Unnamed London Tailor

Sartoris finds a "bill from [a] London tailor" in "his overalls in Amiens that day in the spring" (530-31). Although nothing more is said about the tailor, the sentence provides an interesting juxtaposition of the upper class clothing he wore when off duty with the 'overalls' - which although the point is not made in "All the Dead Pilots," are the badge of menial labor in Yoknapatawpha - that he presumably wore while flying.

R. Kyerling

This pilot was below Sartoris when the latter was "shot down while in pursuit of duty over enemy lines" and saw the circumstances of his death, which he has described to his commanding officer (530).

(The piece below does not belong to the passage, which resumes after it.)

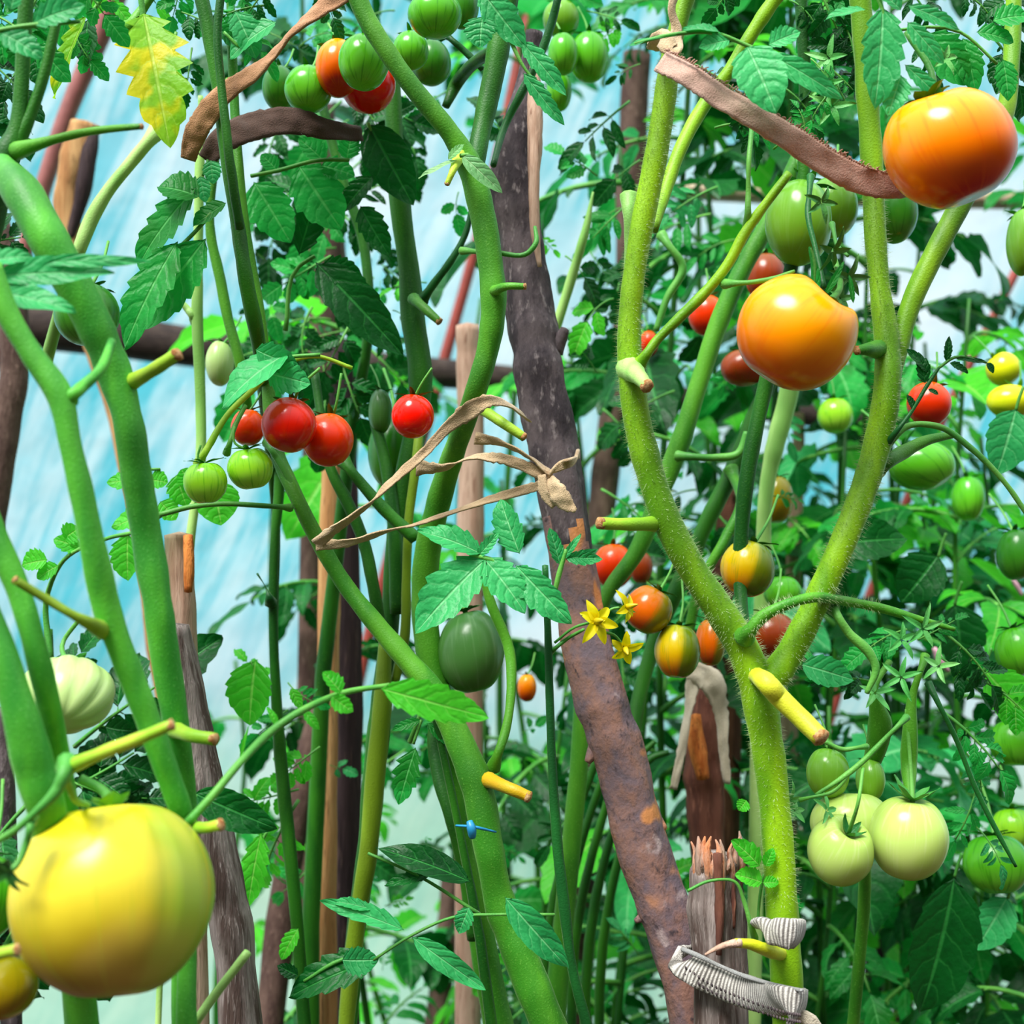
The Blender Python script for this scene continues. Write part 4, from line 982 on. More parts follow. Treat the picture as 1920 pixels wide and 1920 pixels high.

Unnamed Negroes on Sartoris Plantation

In "All the Dead Pilots" Sartoris mentions these people in his letter to Jenny, asking her to "tell [them] hello" (529).

Isom

From other Yoknapatawpha fictions we know that Isom is Elnora's young son. Sartoris mentions Isom by name in his letter to Jenny, so we can surmise that Isom is somehow important to him, or at least more important than the other black residents back home.

Elnora

Elnora plays a much smaller role in this story than in either Flags in the Dust or "There Was a Queen." The one mention of her underlines her loyalty to the Sartoris family as a servant who knits a pair of socks for the Sartoris who is away at war, but there is no indication of her racially mixed character (established in Flags - or the fact that she herself is an (unacknowledged) member of the Sartoris family (revealed in "There Was a Queen").

Unnamed Wing Commander

After Sartoris' trick in "All the Dead Pilots," "the brigadier and the Wing Commander" arrive at the squadron's aerodrome to investigate (527). Historically, Wing Commanders were in charge of multiple squadroons. That the high command would personally see to the Sartoris-Spoomer rivalry speaks to the influence of Spoomer's uncle, himself a brigadier general in a different branch of the British military.

Unnamed Brigadier General

After Sartoris' trick, "the brigadier and the Wing Commander" arrive at the squadron's aerodrome to investigate (527). Historically, brigadier generals were the second highest ranking in the R.A.F. That the high command would personally see to the Sartoris-Spoomer rivalry speaks to the influence of Spoomer's uncle, also a brigadier general.

Unnamed Anzac Major

This "Anzac major" sends the drunk ambulance driver back to his unit (527). (Anzac, sometimes written ANZAC, stands for 'Australian and New Zealand Army," to which many of the Allied troops fighting around Amiens belonged.)

Unnamed Canadian Cadet

In defense of his drunken strafing of troops at the front, Sartoris reminds himself that he only knows of one person "on the ground being hurt by an aeroplane" - a hapless Canadian farmer who was "crashed on top of" by this hapless young beginner (526).

Unnamed Canadian Farmer

In Sartoris' memory of his training as an aviator, this man, who seems like a figure in a tall tale, was injured when "a cadet crashed on top of him" during flying practice in Canada (526).